[Data block]:
================
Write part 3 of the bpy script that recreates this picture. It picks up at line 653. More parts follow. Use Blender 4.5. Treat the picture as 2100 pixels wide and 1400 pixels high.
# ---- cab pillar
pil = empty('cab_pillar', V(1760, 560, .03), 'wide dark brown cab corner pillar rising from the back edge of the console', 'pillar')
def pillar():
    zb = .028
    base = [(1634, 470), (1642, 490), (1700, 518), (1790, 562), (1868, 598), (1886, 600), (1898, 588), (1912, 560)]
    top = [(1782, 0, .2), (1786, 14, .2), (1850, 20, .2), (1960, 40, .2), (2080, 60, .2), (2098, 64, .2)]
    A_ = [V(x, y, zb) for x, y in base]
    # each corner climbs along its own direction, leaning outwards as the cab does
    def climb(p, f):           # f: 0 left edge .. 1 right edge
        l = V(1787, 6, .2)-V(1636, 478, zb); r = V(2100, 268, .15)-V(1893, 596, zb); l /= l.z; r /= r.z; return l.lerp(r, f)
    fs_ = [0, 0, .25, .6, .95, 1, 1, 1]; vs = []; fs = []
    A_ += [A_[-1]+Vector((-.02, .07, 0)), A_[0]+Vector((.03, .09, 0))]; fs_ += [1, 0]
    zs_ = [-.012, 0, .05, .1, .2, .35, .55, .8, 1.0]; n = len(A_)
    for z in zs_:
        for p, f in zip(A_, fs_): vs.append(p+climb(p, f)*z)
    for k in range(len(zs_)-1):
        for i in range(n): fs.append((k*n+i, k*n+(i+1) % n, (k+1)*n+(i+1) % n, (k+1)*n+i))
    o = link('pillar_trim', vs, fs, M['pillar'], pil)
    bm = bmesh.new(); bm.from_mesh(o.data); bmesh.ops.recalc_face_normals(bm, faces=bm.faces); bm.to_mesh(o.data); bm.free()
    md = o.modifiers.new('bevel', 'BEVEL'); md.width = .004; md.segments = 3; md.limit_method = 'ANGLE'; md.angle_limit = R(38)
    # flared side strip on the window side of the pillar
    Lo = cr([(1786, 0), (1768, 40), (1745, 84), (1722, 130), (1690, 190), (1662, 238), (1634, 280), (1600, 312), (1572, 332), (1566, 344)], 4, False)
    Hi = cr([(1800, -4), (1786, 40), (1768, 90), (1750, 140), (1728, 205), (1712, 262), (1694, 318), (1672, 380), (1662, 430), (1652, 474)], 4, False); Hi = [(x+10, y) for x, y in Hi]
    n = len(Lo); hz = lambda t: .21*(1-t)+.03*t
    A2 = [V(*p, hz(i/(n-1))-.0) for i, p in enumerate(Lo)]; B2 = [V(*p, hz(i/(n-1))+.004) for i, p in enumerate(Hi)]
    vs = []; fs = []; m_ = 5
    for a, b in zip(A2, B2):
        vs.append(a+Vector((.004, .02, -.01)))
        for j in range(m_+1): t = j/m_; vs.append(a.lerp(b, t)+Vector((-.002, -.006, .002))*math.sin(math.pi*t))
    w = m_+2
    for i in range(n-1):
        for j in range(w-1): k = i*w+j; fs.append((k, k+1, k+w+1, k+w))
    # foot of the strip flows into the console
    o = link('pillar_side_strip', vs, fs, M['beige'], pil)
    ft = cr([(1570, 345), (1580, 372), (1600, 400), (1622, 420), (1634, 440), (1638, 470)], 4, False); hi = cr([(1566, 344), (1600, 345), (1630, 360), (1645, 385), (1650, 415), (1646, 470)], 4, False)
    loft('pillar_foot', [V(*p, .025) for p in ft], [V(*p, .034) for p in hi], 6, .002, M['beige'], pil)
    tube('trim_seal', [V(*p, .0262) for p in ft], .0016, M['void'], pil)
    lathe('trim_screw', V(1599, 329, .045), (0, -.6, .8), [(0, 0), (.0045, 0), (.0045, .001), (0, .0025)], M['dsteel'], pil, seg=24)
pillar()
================
[To do]: Give an exact copy of all the data shown above.

[Result for this task]:
Write part 3 of the bpy script that recreates this picture. It picks up at line 653. More parts follow. Use Blender 4.5. Treat the picture as 2100 pixels wide and 1400 pixels high.
# ---- cab pillar
pil = empty('cab_pillar', V(1760, 560, .03), 'wide dark brown cab corner pillar rising from the back edge of the console', 'pillar')
def pillar():
    zb = .028
    base = [(1634, 470), (1642, 490), (1700, 518), (1790, 562), (1868, 598), (1886, 600), (1898, 588), (1912, 560)]
    top = [(1782, 0, .2), (1786, 14, .2), (1850, 20, .2), (1960, 40, .2), (2080, 60, .2), (2098, 64, .2)]
    A_ = [V(x, y, zb) for x, y in base]
    # each corner climbs along its own direction, leaning outwards as the cab does
    def climb(p, f):           # f: 0 left edge .. 1 right edge
        l = V(1787, 6, .2)-V(1636, 478, zb); r = V(2100, 268, .15)-V(1893, 596, zb); l /= l.z; r /= r.z; return l.lerp(r, f)
    fs_ = [0, 0, .25, .6, .95, 1, 1, 1]; vs = []; fs = []
    A_ += [A_[-1]+Vector((-.02, .07, 0)), A_[0]+Vector((.03, .09, 0))]; fs_ += [1, 0]
    zs_ = [-.012, 0, .05, .1, .2, .35, .55, .8, 1.0]; n = len(A_)
    for z in zs_:
        for p, f in zip(A_, fs_): vs.append(p+climb(p, f)*z)
    for k in range(len(zs_)-1):
        for i in range(n): fs.append((k*n+i, k*n+(i+1) % n, (k+1)*n+(i+1) % n, (k+1)*n+i))
    o = link('pillar_trim', vs, fs, M['pillar'], pil)
    bm = bmesh.new(); bm.from_mesh(o.data); bmesh.ops.recalc_face_normals(bm, faces=bm.faces); bm.to_mesh(o.data); bm.free()
    md = o.modifiers.new('bevel', 'BEVEL'); md.width = .004; md.segments = 3; md.limit_method = 'ANGLE'; md.angle_limit = R(38)
    # flared side strip on the window side of the pillar
    Lo = cr([(1786, 0), (1768, 40), (1745, 84), (1722, 130), (1690, 190), (1662, 238), (1634, 280), (1600, 312), (1572, 332), (1566, 344)], 4, False)
    Hi = cr([(1800, -4), (1786, 40), (1768, 90), (1750, 140), (1728, 205), (1712, 262), (1694, 318), (1672, 380), (1662, 430), (1652, 474)], 4, False); Hi = [(x+10, y) for x, y in Hi]
    n = len(Lo); hz = lambda t: .21*(1-t)+.03*t
    A2 = [V(*p, hz(i/(n-1))-.0) for i, p in enumerate(Lo)]; B2 = [V(*p, hz(i/(n-1))+.004) for i, p in enumerate(Hi)]
    vs = []; fs = []; m_ = 5
    for a, b in zip(A2, B2):
        vs.append(a+Vector((.004, .02, -.01)))
        for j in range(m_+1): t = j/m_; vs.append(a.lerp(b, t)+Vector((-.002, -.006, .002))*math.sin(math.pi*t))
    w = m_+2
    for i in range(n-1):
        for j in range(w-1): k = i*w+j; fs.append((k, k+1, k+w+1, k+w))
    # foot of the strip flows into the console
    o = link('pillar_side_strip', vs, fs, M['beige'], pil)
    ft = cr([(1570, 345), (1580, 372), (1600, 400), (1622, 420), (1634, 440), (1638, 470)], 4, False); hi = cr([(1566, 344), (1600, 345), (1630, 360), (1645, 385), (1650, 415), (1646, 470)], 4, False)
    loft('pillar_foot', [V(*p, .025) for p in ft], [V(*p, .034) for p in hi], 6, .002, M['beige'], pil)
    tube('trim_seal', [V(*p, .0262) for p in ft], .0016, M['void'], pil)
    lathe('trim_screw', V(1599, 329, .045), (0, -.6, .8), [(0, 0), (.0045, 0), (.0045, .001), (0, .0025)], M['dsteel'], pil, seg=24)
pillar()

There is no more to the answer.